Concerns about the Fed’s financial condition were similarly raised by Peter Coy of the New York Times in a piece headlined “The Fed’s Balance Sheet Looks Like Silicon Valley Bank’s.” Mr. Coy ties the Fed’s debacle to rising interest rates, putting the central bank “in an awkward spot.”
“The Federal Reserve is having to pay more and more on its liabilities while experiencing bigger and bigger losses on its assets — just like Silicon Valley Bank,” continues Mr. Coy. Another monetary researcher, Thomas Hogan, tells the Sun, “The Fed is definitely insolvent by traditional definitions.”
Mr. Hogan notes that “the Fed avoids showing this on its balance sheet” by calling the losses a “deferred asset.” Mr. Hogan explains that is “a running count of the amount it owes to the Treasury and will repay once its cash flows eventually become positive.”

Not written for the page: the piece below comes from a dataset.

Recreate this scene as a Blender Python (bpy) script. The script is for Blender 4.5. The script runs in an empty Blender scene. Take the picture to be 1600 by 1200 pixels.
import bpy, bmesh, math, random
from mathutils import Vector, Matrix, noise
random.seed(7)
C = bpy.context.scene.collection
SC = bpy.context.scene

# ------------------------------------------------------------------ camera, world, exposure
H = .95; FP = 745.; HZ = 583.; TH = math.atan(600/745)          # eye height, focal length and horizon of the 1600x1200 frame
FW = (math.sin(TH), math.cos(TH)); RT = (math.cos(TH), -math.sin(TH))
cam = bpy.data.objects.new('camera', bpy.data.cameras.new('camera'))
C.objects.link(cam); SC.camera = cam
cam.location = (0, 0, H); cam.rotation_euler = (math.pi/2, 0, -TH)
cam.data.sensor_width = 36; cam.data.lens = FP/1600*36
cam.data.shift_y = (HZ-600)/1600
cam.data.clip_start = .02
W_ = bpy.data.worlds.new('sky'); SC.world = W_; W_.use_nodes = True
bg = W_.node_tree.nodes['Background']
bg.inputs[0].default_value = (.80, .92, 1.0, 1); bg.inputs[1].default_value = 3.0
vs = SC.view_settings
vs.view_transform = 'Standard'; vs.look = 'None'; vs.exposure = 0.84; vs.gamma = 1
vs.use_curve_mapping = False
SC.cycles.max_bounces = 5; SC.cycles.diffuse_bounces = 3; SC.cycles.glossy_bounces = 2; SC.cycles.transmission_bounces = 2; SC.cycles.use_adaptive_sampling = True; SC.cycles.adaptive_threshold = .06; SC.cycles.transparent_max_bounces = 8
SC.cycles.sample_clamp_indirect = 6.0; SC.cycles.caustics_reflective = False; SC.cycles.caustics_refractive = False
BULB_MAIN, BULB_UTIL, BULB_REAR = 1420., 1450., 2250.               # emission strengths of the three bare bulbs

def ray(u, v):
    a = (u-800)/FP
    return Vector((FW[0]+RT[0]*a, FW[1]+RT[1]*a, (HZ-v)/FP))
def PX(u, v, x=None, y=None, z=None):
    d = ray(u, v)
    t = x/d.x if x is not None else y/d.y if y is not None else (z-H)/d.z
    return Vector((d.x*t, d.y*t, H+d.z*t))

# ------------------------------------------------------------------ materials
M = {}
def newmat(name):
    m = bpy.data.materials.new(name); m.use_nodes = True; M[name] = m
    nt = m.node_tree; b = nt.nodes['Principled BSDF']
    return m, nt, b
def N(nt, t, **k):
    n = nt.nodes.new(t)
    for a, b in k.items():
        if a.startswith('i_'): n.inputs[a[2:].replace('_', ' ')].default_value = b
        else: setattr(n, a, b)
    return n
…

Mr. Hogan, the senior research faculty at the American Institute for Economic Research, says “for practical purposes, its capital is negative, and the Fed is insolvent.” The insolvency, Mr. Hogan says, is “the result, rather than the cause, of problems at the Fed.”
He traces it to the Fed’s actions after the 2008 financial crisis.
That’s when the Fed “expanded its balance sheet with large-scale asset purchases” — quantitative easing — “while paying banks interest to hold that cash as reserves.” Mr Hogan concludes that the “Fed’s insolvency is the result of its efforts to dominate financial markets and is yet another example of it going beyond the rules given to it by Congress.”
The Fed did not respond to requests via phone and email for comment regarding its solvency. Yet in recent remarks on Capitol Hill, the central bank’s chairman, Jerome Powell, downplayed the concerns in a colloquy with Representative French Hill of Arkansas.
“Does the Fed need a positive capital cushion in order to carry out its mission as our central bank?” Mr. Hill asked Mr. Powell. “No, we don’t,” was Mr. Powell’s reply. He added that the Fed has “a very thin sliver of capital, but it’s sort of symbolic.”